Moneybox

The Quest For Greatness in 2012

US President Barack Obama delivers remarks during a campaign event at Grand Junction High School in Grand Junction, Colorado, August 8, 2012.

Photo by JIM WATSON/AFP/GettyImages

I have never met anyone who thinks the American economy’s performance over the past 18 months has been particularly impressive. There’s no rip-roaring job growth here. But I noted yesterday that if Obama gets re-elected and the current trend continues, he’ll rocket from last place to average in the job creation league tables. Couple that with the fact that his predecessor will be last and the job creation list, the passage of the Affordable Care Act, the end of the wars in Iraq and Afghanistan, and the death of Osama bin Laden and suddenly Obama’s a Great Man of American History.

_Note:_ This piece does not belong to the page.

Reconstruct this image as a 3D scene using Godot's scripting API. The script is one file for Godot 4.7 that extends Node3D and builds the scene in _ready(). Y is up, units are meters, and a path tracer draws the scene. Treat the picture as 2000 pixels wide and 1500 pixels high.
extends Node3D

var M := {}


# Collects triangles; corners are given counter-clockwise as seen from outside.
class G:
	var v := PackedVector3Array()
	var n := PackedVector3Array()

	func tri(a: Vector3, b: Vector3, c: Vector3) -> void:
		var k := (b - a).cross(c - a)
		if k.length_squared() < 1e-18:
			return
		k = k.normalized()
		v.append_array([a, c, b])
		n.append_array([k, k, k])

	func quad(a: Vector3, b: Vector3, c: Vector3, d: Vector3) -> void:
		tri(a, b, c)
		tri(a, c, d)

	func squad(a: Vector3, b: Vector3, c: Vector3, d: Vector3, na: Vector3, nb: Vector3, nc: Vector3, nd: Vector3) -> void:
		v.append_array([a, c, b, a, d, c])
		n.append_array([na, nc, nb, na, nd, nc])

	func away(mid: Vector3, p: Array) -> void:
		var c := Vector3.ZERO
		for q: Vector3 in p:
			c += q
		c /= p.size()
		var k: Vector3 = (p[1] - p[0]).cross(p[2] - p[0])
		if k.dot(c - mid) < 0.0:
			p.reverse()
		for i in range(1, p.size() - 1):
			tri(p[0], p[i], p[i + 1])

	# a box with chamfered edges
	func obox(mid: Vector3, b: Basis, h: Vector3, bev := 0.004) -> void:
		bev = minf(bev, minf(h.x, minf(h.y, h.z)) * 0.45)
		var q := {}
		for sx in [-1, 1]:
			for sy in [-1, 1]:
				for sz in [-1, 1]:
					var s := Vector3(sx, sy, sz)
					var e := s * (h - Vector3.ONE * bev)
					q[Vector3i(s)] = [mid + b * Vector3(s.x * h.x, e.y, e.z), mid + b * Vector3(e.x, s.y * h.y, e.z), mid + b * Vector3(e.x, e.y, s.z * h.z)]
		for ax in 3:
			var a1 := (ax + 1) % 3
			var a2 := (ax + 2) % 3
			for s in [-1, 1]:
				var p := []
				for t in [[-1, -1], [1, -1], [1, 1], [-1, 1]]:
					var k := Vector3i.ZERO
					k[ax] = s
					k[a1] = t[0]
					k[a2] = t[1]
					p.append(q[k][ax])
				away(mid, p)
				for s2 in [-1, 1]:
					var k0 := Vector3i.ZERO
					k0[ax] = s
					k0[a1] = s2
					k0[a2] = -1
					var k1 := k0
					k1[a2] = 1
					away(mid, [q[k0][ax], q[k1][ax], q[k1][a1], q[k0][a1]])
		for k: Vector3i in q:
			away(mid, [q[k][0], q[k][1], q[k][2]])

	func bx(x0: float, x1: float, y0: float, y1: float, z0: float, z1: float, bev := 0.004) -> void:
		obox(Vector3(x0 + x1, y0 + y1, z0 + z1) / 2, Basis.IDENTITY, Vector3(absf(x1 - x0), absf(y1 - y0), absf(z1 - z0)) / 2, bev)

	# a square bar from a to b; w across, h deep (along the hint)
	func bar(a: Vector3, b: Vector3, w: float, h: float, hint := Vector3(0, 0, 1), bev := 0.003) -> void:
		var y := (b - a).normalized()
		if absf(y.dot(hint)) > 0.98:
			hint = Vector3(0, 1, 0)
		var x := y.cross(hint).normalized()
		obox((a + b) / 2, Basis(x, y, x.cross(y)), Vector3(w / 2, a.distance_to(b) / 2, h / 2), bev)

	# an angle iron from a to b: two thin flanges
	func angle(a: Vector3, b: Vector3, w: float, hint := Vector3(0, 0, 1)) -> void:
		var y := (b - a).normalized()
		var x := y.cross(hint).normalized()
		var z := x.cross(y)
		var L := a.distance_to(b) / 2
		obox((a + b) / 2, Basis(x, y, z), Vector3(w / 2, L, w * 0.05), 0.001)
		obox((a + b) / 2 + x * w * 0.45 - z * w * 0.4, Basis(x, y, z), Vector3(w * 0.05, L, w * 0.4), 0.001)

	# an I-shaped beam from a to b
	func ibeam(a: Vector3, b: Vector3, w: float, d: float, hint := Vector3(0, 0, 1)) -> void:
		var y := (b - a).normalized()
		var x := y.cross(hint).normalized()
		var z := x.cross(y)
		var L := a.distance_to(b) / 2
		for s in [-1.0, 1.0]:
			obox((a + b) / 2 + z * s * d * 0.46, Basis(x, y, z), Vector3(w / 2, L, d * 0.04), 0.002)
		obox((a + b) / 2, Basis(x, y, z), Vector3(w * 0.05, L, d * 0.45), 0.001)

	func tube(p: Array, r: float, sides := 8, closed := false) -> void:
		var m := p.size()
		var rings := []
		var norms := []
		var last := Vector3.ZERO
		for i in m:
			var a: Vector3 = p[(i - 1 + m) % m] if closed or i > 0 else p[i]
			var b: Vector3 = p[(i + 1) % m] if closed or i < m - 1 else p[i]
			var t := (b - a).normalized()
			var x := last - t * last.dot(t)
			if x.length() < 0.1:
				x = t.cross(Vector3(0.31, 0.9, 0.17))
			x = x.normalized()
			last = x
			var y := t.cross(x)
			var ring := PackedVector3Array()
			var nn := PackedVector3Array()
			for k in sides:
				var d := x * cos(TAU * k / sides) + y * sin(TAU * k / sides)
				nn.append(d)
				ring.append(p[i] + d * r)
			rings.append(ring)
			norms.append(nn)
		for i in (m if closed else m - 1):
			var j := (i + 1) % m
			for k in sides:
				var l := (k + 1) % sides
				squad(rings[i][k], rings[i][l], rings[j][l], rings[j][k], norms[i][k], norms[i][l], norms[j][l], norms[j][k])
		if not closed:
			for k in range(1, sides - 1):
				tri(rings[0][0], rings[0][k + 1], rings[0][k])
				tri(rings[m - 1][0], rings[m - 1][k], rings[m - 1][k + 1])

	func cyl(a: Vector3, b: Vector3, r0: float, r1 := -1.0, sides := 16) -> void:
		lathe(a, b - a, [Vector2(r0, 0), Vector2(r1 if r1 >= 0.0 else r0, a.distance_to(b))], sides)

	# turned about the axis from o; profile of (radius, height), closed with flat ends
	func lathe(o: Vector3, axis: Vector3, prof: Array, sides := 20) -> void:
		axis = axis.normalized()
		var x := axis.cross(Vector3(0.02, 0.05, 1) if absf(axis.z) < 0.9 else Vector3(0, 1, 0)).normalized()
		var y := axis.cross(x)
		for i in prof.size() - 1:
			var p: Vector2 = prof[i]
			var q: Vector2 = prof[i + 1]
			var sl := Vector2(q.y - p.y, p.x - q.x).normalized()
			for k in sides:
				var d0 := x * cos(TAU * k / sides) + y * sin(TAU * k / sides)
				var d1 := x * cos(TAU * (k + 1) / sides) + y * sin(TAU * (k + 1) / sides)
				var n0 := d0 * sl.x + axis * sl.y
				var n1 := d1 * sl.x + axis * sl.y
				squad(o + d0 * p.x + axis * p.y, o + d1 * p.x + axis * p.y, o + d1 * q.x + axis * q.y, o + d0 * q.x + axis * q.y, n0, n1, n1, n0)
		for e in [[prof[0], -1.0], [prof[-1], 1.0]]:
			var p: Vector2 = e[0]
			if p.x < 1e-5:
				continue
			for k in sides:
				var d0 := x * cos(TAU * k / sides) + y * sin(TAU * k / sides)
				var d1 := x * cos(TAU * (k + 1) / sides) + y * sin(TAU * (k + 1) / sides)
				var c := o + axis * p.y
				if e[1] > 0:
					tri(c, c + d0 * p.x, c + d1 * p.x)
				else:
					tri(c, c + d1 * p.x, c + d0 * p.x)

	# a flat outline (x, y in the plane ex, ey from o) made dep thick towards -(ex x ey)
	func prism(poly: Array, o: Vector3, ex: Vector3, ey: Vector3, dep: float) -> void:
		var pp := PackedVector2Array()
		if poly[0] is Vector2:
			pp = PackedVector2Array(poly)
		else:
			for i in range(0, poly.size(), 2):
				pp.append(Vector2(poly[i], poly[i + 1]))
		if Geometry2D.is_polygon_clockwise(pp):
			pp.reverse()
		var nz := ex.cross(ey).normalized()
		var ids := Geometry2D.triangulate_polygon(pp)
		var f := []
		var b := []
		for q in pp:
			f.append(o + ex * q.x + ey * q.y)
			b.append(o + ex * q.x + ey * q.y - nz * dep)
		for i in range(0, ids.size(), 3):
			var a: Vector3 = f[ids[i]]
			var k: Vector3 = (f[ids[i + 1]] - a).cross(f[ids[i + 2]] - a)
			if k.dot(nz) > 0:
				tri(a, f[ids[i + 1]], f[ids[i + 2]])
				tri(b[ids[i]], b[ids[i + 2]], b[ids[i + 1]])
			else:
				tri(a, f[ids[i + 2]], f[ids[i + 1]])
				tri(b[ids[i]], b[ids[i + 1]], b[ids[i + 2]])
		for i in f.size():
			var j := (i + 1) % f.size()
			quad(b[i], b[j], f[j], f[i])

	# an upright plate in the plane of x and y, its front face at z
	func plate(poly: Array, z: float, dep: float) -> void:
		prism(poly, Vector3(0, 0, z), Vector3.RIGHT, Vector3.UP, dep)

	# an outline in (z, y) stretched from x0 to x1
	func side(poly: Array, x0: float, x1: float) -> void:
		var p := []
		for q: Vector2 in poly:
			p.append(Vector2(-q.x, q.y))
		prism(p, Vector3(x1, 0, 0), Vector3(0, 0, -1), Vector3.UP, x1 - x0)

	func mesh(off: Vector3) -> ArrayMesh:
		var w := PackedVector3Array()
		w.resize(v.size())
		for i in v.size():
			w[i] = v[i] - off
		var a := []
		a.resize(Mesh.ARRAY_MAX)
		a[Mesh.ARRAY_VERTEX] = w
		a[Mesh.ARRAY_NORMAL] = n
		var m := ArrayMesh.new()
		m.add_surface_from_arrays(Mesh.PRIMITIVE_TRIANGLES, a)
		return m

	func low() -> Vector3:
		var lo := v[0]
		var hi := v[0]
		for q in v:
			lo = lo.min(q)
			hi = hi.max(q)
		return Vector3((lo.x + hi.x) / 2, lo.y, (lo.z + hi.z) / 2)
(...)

Conversely, if Obama loses he’ll go down as a miserable failure who oversaw the worst economic performance since Herbert Hoover.

What’s more, by the exact same math I applied above the Romney job creation record will look pretty damn good even if we don’t see any speedup of growth whatsoever. At 150,000 jobs per month, Obama is still having trouble paying down the “unemployment debt” that we wracked up in 2009. But give him a second term and it’ll be done easily. Let Romney take over without that debt, and the sky’s all clear. Which is just to say that while the substantive stakes of every election are high, the dramatic nature of the economic collapse in 2008 and 2009 means that the reputational stakes on the ballot in 2012 are unusually high. Lose and Obama’s an even bigger failure than Jimmy Carter. Win and he’s the most successful Democrat since FDR. And largely all by a quirk in the jobs math.